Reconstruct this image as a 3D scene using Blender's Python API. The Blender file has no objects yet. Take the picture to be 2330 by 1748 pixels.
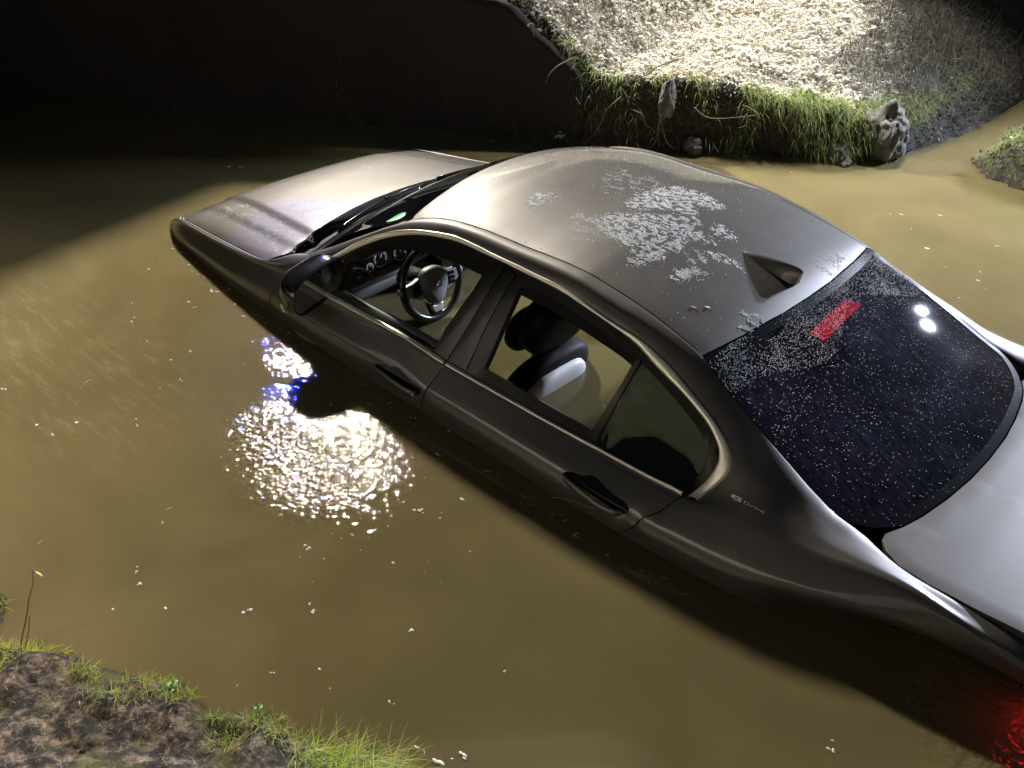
import bpy, bmesh, math, random
import numpy as np
from mathutils import Vector, Matrix, noise
from mathutils.geometry import delaunay_2d_cdt
random.seed(7); rng=np.random.default_rng(7)
scn=bpy.context.scene
LB,LA,LBLUE,LD,LT=5000,5600,1300,7800,2000
WATER_RIP=.0074
OUTL={'chrome_o':[(0.3388,2.054),(0.3067,2.015),(0.2751,1.988),(0.2436,1.929),(0.2105,1.907),(0.1754,1.937),(0.1402,1.925),(0.1042,1.909),(0.0658,1.952),(0.0267,1.967),(-0.0132,1.974),(-0.054,1.991),(-0.0946,1.995),(-0.1347,1.982),(-0.1749,1.973),(-0.215,1.973),(-0.2549,1.984),(-0.2944,1.994),(-0.3331,1.992),(-0.3717,1.999),(-0.4098,2.001),(-0.4471,2.001),(-0.4835,1.997),(-0.5196,1.994),(-0.5555,1.999),(-0.5909,2.0),(-0.6257,1.998),(-0.6599,1.984),(-0.6938,1.979),(-0.727,1.982),(-0.7595,1.992),(-0.7918,1.999),(-0.8234,2.0),(-0.8544,2.0),(-0.8849,2.0),(-0.915,2.0),(-0.9446,2.0),(-0.9737,1.997),(-1.0025,1.986),(-1.0308,1.973),(-1.0585,1.97),(-1.0855,1.977),(-1.1123,1.981),(-1.1387,1.977),(-1.1647,1.976),(-1.1901,1.983),(-1.2153,1.99),(-1.2402,1.992),(-1.2649,1.992),(-1.2894,1.991),(-1.3137,1.985),(-1.3377,1.976),(-1.3612,1.969),(-1.3841,1.968),(-1.4065,1.984),(-1.4279,2.013),(-1.4464,2.073),(-1.4587,2.194),(-1.4626,2.362),(-1.4587,2.538),(-1.4495,2.699),(-1.439,2.845),(-1.4283,2.976),(-1.4198,3.571)],'chrome_i':[(0.3296,2.17),(0.2976,2.126),(0.2659,2.104),(0.2349,2.085),(0.2031,2.073),(0.17,2.067),(0.1364,2.058),(0.1017,2.05),(0.0645,2.048),(0.0266,2.046),(-0.0117,2.042),(-0.0508,2.041),(-0.0899,2.039),(-0.1286,2.037),(-0.1676,2.035),(-0.2067,2.034),(-0.2451,2.033),(-0.2834,2.033),(-0.3212,2.033),(-0.3585,2.033),(-0.3957,2.034),(-0.4321,2.034),(-0.4676,2.033),(-0.5025,2.033),(-0.5374,2.034),(-0.5718,2.035),(-0.6058,2.035),(-0.6392,2.035),(-0.6723,2.034),(-0.7049,2.033),(-0.7368,2.031),(-0.7684,2.031),(-0.7996,2.031),(-0.8302,2.03),(-0.8602,2.03),(-0.8897,2.031),(-0.9187,2.033),(-0.9471,2.036),(-0.9753,2.039),(-1.0029,2.042),(-1.0296,2.051),(-1.0554,2.064),(-1.0806,2.076),(-1.1058,2.085),(-1.1313,2.089),(-1.1568,2.09),(-1.1821,2.088),(-1.2073,2.085),(-1.2322,2.082),(-1.2567,2.082),(-1.2808,2.082),(-1.3047,2.082),(-1.3279,2.085),(-1.3498,2.098),(-1.3708,2.117),(-1.3903,2.15),(-1.4065,2.212),(-1.4166,2.311),(-1.4192,2.443),(-1.417,2.585),(-1.4115,2.723),(-1.4043,2.853),(-1.3965,2.975),(-1.3913,3.655)],'belt_t':[(0.3309,2.987),(0.0443,2.995),(-0.2235,2.993),(-0.3506,3.0),(-0.666,2.998),(-0.9174,2.998),(-1.0662,2.999),(-1.2223,3.053),(-1.3315,3.102),(-1.3759,3.303)],'belt_b':[(0.3292,3.249),(0.0397,3.323),(-0.2318,3.329),(-0.3582,3.397),(-0.674,3.318),(-0.9254,3.277),(-1.0742,3.288),(-1.2295,3.336),(-1.3382,3.418),(-1.3745,3.654)],'hole_f':[(0.2516,2.87),(0.2451,2.593),(0.2433,2.334),(0.1614,2.225),(0.0735,2.195),(-0.0537,2.169),(-0.1658,2.154),(-0.2461,2.145),(-0.3264,2.126),(-0.3914,2.12),(-0.3734,2.357),(-0.3216,2.759),(-0.3144,2.966),(-0.2266,2.976),(-0.1012,2.957),(0.0529,2.941)],'hole_r':[(-0.5535,2.142),(-0.5687,2.131),(-0.6518,2.121),(-0.7273,2.112),(-0.8446,2.113),(-0.957,2.132),(-1.0408,2.156),(-1.0332,2.386),(-1.0088,2.891),(-0.8941,2.895),(-0.7499,2.89),(-0.5385,2.888),(-0.5398,2.576),(-0.5439,2.338),(-0.5437,2.202)],'glass_q':[(-1.0664,2.16),(-1.1812,2.186),(-1.298,2.221),(-1.3499,2.293),(-1.3786,2.412),(-1.3818,2.679),(-1.3629,2.932),(-1.3379,2.998),(-1.2176,2.982),(-1.0447,2.97),(-1.0502,2.571)],'bp_f':[(-0.3914,2.12),(-0.4565,2.059),(-0.4325,2.384),(-0.4039,2.718),(-0.3832,2.976),(-0.3168,2.976),(-0.3216,2.759),(-0.3734,2.357)],'bp_r':[(-0.467,2.052),(-0.5099,2.086),(-0.4925,2.35),(-0.4797,2.639),(-0.4751,2.966),(-0.3918,2.975),(-0.4109,2.71),(-0.4394,2.377)],'divd':[(-1.0434,2.152),(-1.0613,2.144),(-1.0465,2.551),(-1.0402,2.95),(-1.0028,2.952),(-1.0114,2.887),(-1.0359,2.382)],'seam_fd':[(0.4986,1.394),(0.4736,2.182),(0.5155,2.585),(0.5641,3.468),(0.5951,4.355),(0.606,4.86),(0.6354,5.24)],'seam_b':[(-0.449,2.046),(-0.3856,2.986),(-0.3861,3.423),(-0.3731,4.375),(-0.3545,5.064),(-0.3326,5.392)],'seam_r':[(-1.3779,3.47),(-1.3696,4.055),(-1.3438,4.588),(-1.2968,5.099),(-1.2176,5.442)],'fh':[(-0.0779,5.015),(-0.1145,4.926),(-0.1525,4.882),(-0.1905,4.741),(-0.231,4.79),(-0.2791,4.924),(-0.3252,4.97),(-0.3399,5.04),(-0.3194,5.12),(-0.2635,5.126),(-0.2012,5.089),(-0.1197,5.054)],'rh':[(-1.0126,4.949),(-1.0424,4.796),(-1.0735,4.731),(-1.1011,4.54),(-1.1398,4.612),(-1.1922,4.749),(-1.2384,4.781),(-1.2603,4.945),(-1.2542,5.042),(-1.2129,5.059),(-1.1674,5.034),(-1.0765,5.048),(-1.0279,5.018)],'fh_bar':[(-0.091,5.022),(-0.2753,5.06),(-0.3282,5.053)],'rh_bar':[(-1.0159,5.002),(-1.1791,5.055),(-1.2506,5.016)],'badge':[(-1.5034,2.816),(-1.6101,2.997),(-1.5054,2.945),(-1.6125,3.243)]}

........

_Your instructions_
Copy out the data above exactly, except the pictures.

_Response to this task_
Reconstruct this image as a 3D scene using Blender's Python API. The Blender file has no objects yet. Take the picture to be 2330 by 1748 pixels.
import bpy, bmesh, math, random
import numpy as np
from mathutils import Vector, Matrix, noise
from mathutils.geometry import delaunay_2d_cdt
random.seed(7); rng=np.random.default_rng(7)
scn=bpy.context.scene
LB,LA,LBLUE,LD,LT=5000,5600,1300,7800,2000
WATER_RIP=.0074
OUTL={'chrome_o':[(0.3388,2.054),(0.3067,2.015),(0.2751,1.988),(0.2436,1.929),(0.2105,1.907),(0.1754,1.937),(0.1402,1.925),(0.1042,1.909),(0.0658,1.952),(0.0267,1.967),(-0.0132,1.974),(-0.054,1.991),(-0.0946,1.995),(-0.1347,1.982),(-0.1749,1.973),(-0.215,1.973),(-0.2549,1.984),(-0.2944,1.994),(-0.3331,1.992),(-0.3717,1.999),(-0.4098,2.001),(-0.4471,2.001),(-0.4835,1.997),(-0.5196,1.994),(-0.5555,1.999),(-0.5909,2.0),(-0.6257,1.998),(-0.6599,1.984),(-0.6938,1.979),(-0.727,1.982),(-0.7595,1.992),(-0.7918,1.999),(-0.8234,2.0),(-0.8544,2.0),(-0.8849,2.0),(-0.915,2.0),(-0.9446,2.0),(-0.9737,1.997),(-1.0025,1.986),(-1.0308,1.973),(-1.0585,1.97),(-1.0855,1.977),(-1.1123,1.981),(-1.1387,1.977),(-1.1647,1.976),(-1.1901,1.983),(-1.2153,1.99),(-1.2402,1.992),(-1.2649,1.992),(-1.2894,1.991),(-1.3137,1.985),(-1.3377,1.976),(-1.3612,1.969),(-1.3841,1.968),(-1.4065,1.984),(-1.4279,2.013),(-1.4464,2.073),(-1.4587,2.194),(-1.4626,2.362),(-1.4587,2.538),(-1.4495,2.699),(-1.439,2.845),(-1.4283,2.976),(-1.4198,3.571)],'chrome_i':[(0.3296,2.17),(0.2976,2.126),(0.2659,2.104),(0.2349,2.085),(0.2031,2.073),(0.17,2.067),(0.1364,2.058),(0.1017,2.05),(0.0645,2.048),(0.0266,2.046),(-0.0117,2.042),(-0.0508,2.041),(-0.0899,2.039),(-0.1286,2.037),(-0.1676,2.035),(-0.2067,2.034),(-0.2451,2.033),(-0.2834,2.033),(-0.3212,2.033),(-0.3585,2.033),(-0.3957,2.034),(-0.4321,2.034),(-0.4676,2.033),(-0.5025,2.033),(-0.5374,2.034),(-0.5718,2.035),(-0.6058,2.035),(-0.6392,2.035),(-0.6723,2.034),(-0.7049,2.033),(-0.7368,2.031),(-0.7684,2.031),(-0.7996,2.031),(-0.8302,2.03),(-0.8602,2.03),(-0.8897,2.031),(-0.9187,2.033),(-0.9471,2.036),(-0.9753,2.039),(-1.0029,2.042),(-1.0296,2.051),(-1.0554,2.064),(-1.0806,2.076),(-1.1058,2.085),(-1.1313,2.089),(-1.1568,2.09),(-1.1821,2.088),(-1.2073,2.085),(-1.2322,2.082),(-1.2567,2.082),(-1.2808,2.082),(-1.3047,2.082),(-1.3279,2.085),(-1.3498,2.098),(-1.3708,2.117),(-1.3903,2.15),(-1.4065,2.212),(-1.4166,2.311),(-1.4192,2.443),(-1.417,2.585),(-1.4115,2.723),(-1.4043,2.853),(-1.3965,2.975),(-1.3913,3.655)],'belt_t':[(0.3309,2.987),(0.0443,2.995),(-0.2235,2.993),(-0.3506,3.0),(-0.666,2.998),(-0.9174,2.998),(-1.0662,2.999),(-1.2223,3.053),(-1.3315,3.102),(-1.3759,3.303)],'belt_b':[(0.3292,3.249),(0.0397,3.323),(-0.2318,3.329),(-0.3582,3.397),(-0.674,3.318),(-0.9254,3.277),(-1.0742,3.288),(-1.2295,3.336),(-1.3382,3.418),(-1.3745,3.654)],'hole_f':[(0.2516,2.87),(0.2451,2.593),(0.2433,2.334),(0.1614,2.225),(0.0735,2.195),(-0.0537,2.169),(-0.1658,2.154),(-0.2461,2.145),(-0.3264,2.126),(-0.3914,2.12),(-0.3734,2.357),(-0.3216,2.759),(-0.3144,2.966),(-0.2266,2.976),(-0.1012,2.957),(0.0529,2.941)],'hole_r':[(-0.5535,2.142),(-0.5687,2.131),(-0.6518,2.121),(-0.7273,2.112),(-0.8446,2.113),(-0.957,2.132),(-1.0408,2.156),(-1.0332,2.386),(-1.0088,2.891),(-0.8941,2.895),(-0.7499,2.89),(-0.5385,2.888),(-0.5398,2.576),(-0.5439,2.338),(-0.5437,2.202)],'glass_q':[(-1.0664,2.16),(-1.1812,2.186),(-1.298,2.221),(-1.3499,2.293),(-1.3786,2.412),(-1.3818,2.679),(-1.3629,2.932),(-1.3379,2.998),(-1.2176,2.982),(-1.0447,2.97),(-1.0502,2.571)],'bp_f':[(-0.3914,2.12),(-0.4565,2.059),(-0.4325,2.384),(-0.4039,2.718),(-0.3832,2.976),(-0.3168,2.976),(-0.3216,2.759),(-0.3734,2.357)],'bp_r':[(-0.467,2.052),(-0.5099,2.086),(-0.4925,2.35),(-0.4797,2.639),(-0.4751,2.966),(-0.3918,2.975),(-0.4109,2.71),(-0.4394,2.377)],'divd':[(-1.0434,2.152),(-1.0613,2.144),(-1.0465,2.551),(-1.0402,2.95),(-1.0028,2.952),(-1.0114,2.887),(-1.0359,2.382)],'seam_fd':[(0.4986,1.394),(0.4736,2.182),(0.5155,2.585),(0.5641,3.468),(0.5951,4.355),(0.606,4.86),(0.6354,5.24)],'seam_b':[(-0.449,2.046),(-0.3856,2.986),(-0.3861,3.423),(-0.3731,4.375),(-0.3545,5.064),(-0.3326,5.392)],'seam_r':[(-1.3779,3.47),(-1.3696,4.055),(-1.3438,4.588),(-1.2968,5.099),(-1.2176,5.442)],'fh':[(-0.0779,5.015),(-0.1145,4.926),(-0.1525,4.882),(-0.1905,4.741),(-0.231,4.79),(-0.2791,4.924),(-0.3252,4.97),(-0.3399,5.04),(-0.3194,5.12),(-0.2635,5.126),(-0.2012,5.089),(-0.1197,5.054)],'rh':[(-1.0126,4.949),(-1.0424,4.796),(-1.0735,4.731),(-1.1011,4.54),(-1.1398,4.612),(-1.1922,4.749),(-1.2384,4.781),(-1.2603,4.945),(-1.2542,5.042),(-1.2129,5.059),(-1.1674,5.034),(-1.0765,5.048),(-1.0279,5.018)],'fh_bar':[(-0.091,5.022),(-0.2753,5.06),(-0.3282,5.053)],'rh_bar':[(-1.0159,5.002),(-1.1791,5.055),(-1.2506,5.016)],'badge':[(-1.5034,2.816),(-1.6101,2.997),(-1.5054,2.945),(-1.6125,3.243)]}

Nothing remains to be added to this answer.